4. "Jesus told his disciples to go and get swords."
The idea with taking a specific command to a specific person and then applying it as a general principle, is fraught with danger. It also ignores the fact that in context, Peter was openly rebuked for cutting someone's ear off.
Jesus was a remarkably consistent chap who said all sorts of things that give you a broad picture of what he thought. In his grand sermon on the mountain side, he speaks about turning the other cheek if someone has slapped you, walking two miles if they unreasonably force you to walk one, to pray for your enemies and not to resist an evil person but overcome evil with good. I don't honestly see how someone who exhorts people to be peacemakers would be happy if people arm themselves with the instruments of war.
Again, the US Constitution is not a holy document and should not be held up as such. If you want to co-opt the words of Jesus in a very specific time and place in scripture which is backed up nowhere else in scripture as a general command, then you seriously need to reread scripture, or perhaps read it properly for the first time. There is no model of any of Jesus' disciples mounting an armed insurrection against either the Romans or their fellow citizens.
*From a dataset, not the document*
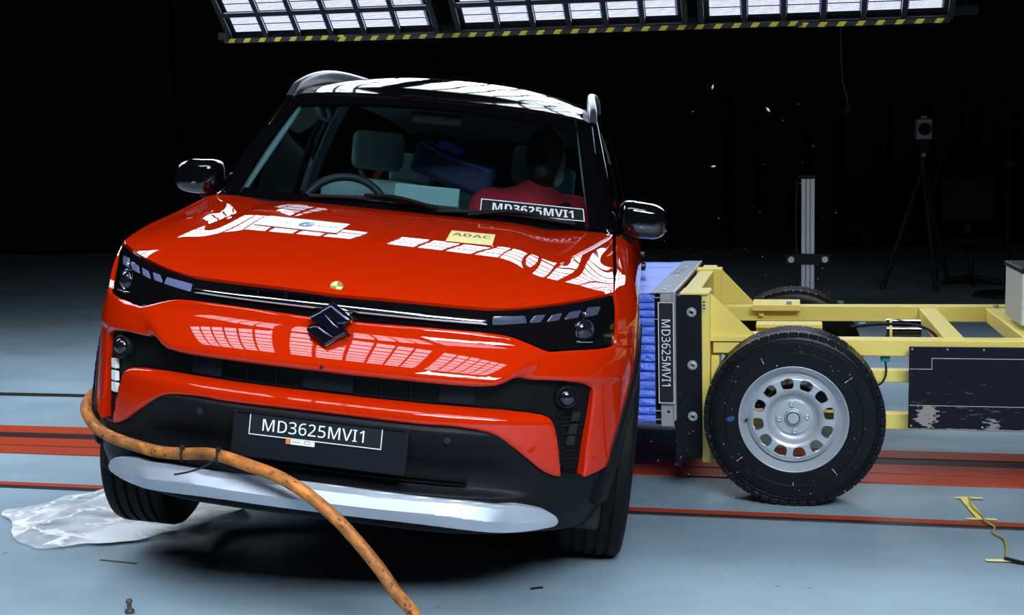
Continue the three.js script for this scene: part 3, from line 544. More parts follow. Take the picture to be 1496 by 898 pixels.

I find it personally maddening that the church has been turned into a vending machine for votes and used as a megaphone for idiocy.
Of course I realise that with this post I'm just pouring one cup of water into an ocean from the other side of the world and it won't really make a lick of difference; but at least I've identified the four basic arguments which constantly get packaged and repackaged again and again.
It would be so much easier and cheaper in terms of lives lost and the economic costs of firearms in the United States if the Second Amendment was repealed and there was a serious gun buyback and amnesty but until that happens, the acceptable price of freedom will continue be eleven thousand plus people a year dead; America went to war in Iraq and invented the excuse for doing so based on a cost of less than half of that.
2 comments:
He said to them, "But now if you have a purse, take it, and also a bag; and if you don't have a sword, sell your cloak and buy one.
Luke 22:36
Jesus tells the disciples to get swords for their defence. As Christians, we should also be aware that the right to keep and bear arms is one of the inalienable rights with which our Creator has endowed us. If there is any doubt about it, turn to Scripture for guidance in this matter, and rest assured that the Bible supports your right to be armed.
If you attack the Consitution, you hate America. God will send down hell fire upon you because you do not submit to the law. See Romans 13.
You need to repent.
When Jesus’ followers saw what was going to happen, they said, “Lord, should we strike with our swords?” And one of them struck the servant of the high priest, cutting off his right ear.
But Jesus answered, “No more of this!” And he touched the man’s ear and healed him.
- Luke 22:49-51
This is 13 verses later.
I think we see Jesus acting as peacemaker yet again here.
I don't think that this supports the claim that "right to keep and bear arms is one of the inalienable rights with which our Creator has endowed us" with either.